Here is a question from Indian Statistical Institute (ISI) Entrance Exam CSA-2020, Question 11:
$\binom n0, \binom n1,..., \binom nn$ denote the binomial coefficients in the expansion of $(1 + x)^n \ \text{where} \ p > 0$ is a real number and $q = 1 − p$ then $$ \sum\limits_{r=0}^n r^2 \binom nr p^{n-r}q^r $$ is equal to
$ (A)\ np^2q^2 \ (B)\ n^2p^2q^2 \ (C)\ npq + n^2p^2 \ (D)\ npq + n^2q^2 $
My Thoughts: (1)
If I put the formula for $\binom nr$ in the given sum. I am getting
$$ \sum\limits_{r=0}^n r^2 \frac{n!}{r!(n-r)!} p^{n-r}q^r $$
How do I proceed after this?
Edit:
Taking help from here and the comments below I wrote the following, although I am stuck in the last step, please help me out.

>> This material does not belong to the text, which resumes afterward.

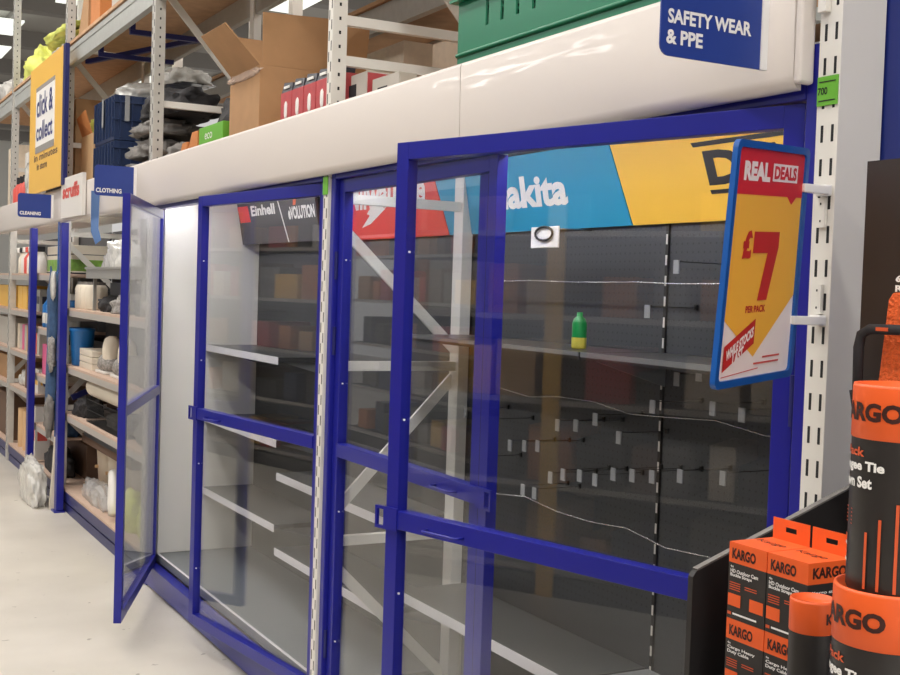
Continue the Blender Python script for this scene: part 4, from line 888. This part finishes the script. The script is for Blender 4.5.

$$ (1+x)^n=\sum\limits_{r=0}^n \binom nr x^r $$ Taking derivative on both sides we have: $$ n(1+x)^{n-1}=\sum\limits_{r=1}^n r\binom nr x^{r-1} $$ Multiplying both sides by $x$ we get: $$ nx(1+x)^{n-1}=\sum\limits_{r=1}^n r \binom nr x^r $$ Taking derivative another time: $$ n(1+x)^{n-1}+nx(n-1)(1+x)^{n-2}=\sum\limits_{r=1}^n r^2 \binom nr x^{r-1} $$ Multiplying both sides by $x$ we get: $$ nx(1+x)^{n-1}+nx^2(n-1)(1+x)^{n-2}=\sum\limits_{r=1}^n r^2 \binom nr x^r $$
Given that $p>0$ and $q=1-p$ . So let $x=\frac qp$ then we have: $$ n\frac qp\left(1+\frac qp\right)^{n-1}+ n\left(\frac qp\right)^2(n-1)\left(1+\frac qp\right)^{n-2} = \sum\limits_{r=1}^n r^2 \binom nr \left(\frac qp \right)^r $$
$$ \implies n\frac qp\left(\frac{p+q}{p}\right)^{n-1}+ n\left(\frac qp\right)^2(n-1)\left(\frac{p+q}{p}\right)^{n-2} = \sum\limits_{r=1}^n r^2 \binom nr \left(\frac qp \right)^r $$
$$ \implies n\frac qp \left(\frac{1}{p}\right)^{n-1}+ n\left(\frac qp\right)^2(n-1)\left(\frac{1}{p}\right)^{n-2} = \sum\limits_{r=1}^n r^2 \binom nr \left(\frac qp \right)^r \ \ \ \ \ [\text{Since}\ p+q=1] $$
$$ \implies n\frac{q}{p^n}+ n(n-1)\frac{q^2}{p^n} = \sum\limits_{r=1}^n r^2 \binom nr \left(\frac qp \right)^r $$
$$ \implies nq+ n(n-1)q^2 = p^n\sum\limits_{r=1}^n r^2 \binom nr \left(\frac qp \right)^r $$
$$ \implies nq+ n(n-1)q^2 = \sum\limits_{r=1}^n r^2 \binom nr p^{n-r}q^r $$
$$ \implies n(q-q^2)+ n^2q^2 = \sum\limits_{r=1}^n r^2 \binom nr p^{n-r}q^r $$
$$ \implies n\{(1-p)-(1-p)^2\}+ n^2q^2 = \sum\limits_{r=1}^n r^2 \binom nr p^{n-r}q^r $$
$$ \implies n\{(1-p)-(1+p^2-2p)\}+ n^2q^2 = \sum\limits_{r=1}^n r^2 \binom nr p^{n-r}q^r $$
$$ \implies np(1-p)+ n^2q^2 = \sum\limits_{r=1}^n r^2 \binom nr p^{n-r}q^r $$
$$ \implies npq+ n^2q^2 = \sum\limits_{r=1}^n r^2 \binom nr p^{n-r}q^r $$
Hence option (D) is correct.
This question is almost similar to this question but is slightly different. So I have added this question.